China historians must face unhappy questions implied by the record of Maoist politics since 1949: Was the old Confucian philosophers’ government by virtuous example in fact a government more largely by brutal intimidation? In the course of a hundred generations had dissident critics of official conduct been so regularly extirpated that the Chinese people had learned to accept cowardice and hypocrisy as the price of survival? Did the vindictive cruelty of the Cultural Revolution and other campaigns reflect the harsh experience of the peasants who had been mistreated for centuries and knew only how to strike blindly at any alleged enemy? Within the Chinese people’s supreme achievements in art, literature, the aesthetics and politesse of cultured life, does there lurk a black strain of destructive evil of the sort that took hold in Nazi Germany and has surfaced from time to time among most peoples? Mr. Spence’s eloquent account raises such questions. The answers are still to be worked out.

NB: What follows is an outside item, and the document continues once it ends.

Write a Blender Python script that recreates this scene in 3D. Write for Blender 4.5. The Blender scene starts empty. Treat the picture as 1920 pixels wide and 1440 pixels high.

Errors seem few. On page 479 the Office of Strategic Services was not part of the U.S. Army but the forerunner of the CIA. I have found only one egregious error that demands correction. Mr. Spence refers three times to a Foreign Customs Service, a name he must have invented because I have never seen it in print before. The Chinese Imperial Maritime Customs Service, to be sure, had a foreign staff at the top level and was known in its early days as the Foreign Inspectorate of Customs. It was a product of synarchy but always an arm of the Chinese government. (As a matter of fact I wrote my Oxford dissertation on the origin of the Foreign Inspectorate and so Mr. Spence’s neologism ought to be of concern to me, if to no one else.)
In Search of Modern China will give its readers a new appreciation of America’s China problem and, more important, the Chinese people’s problems.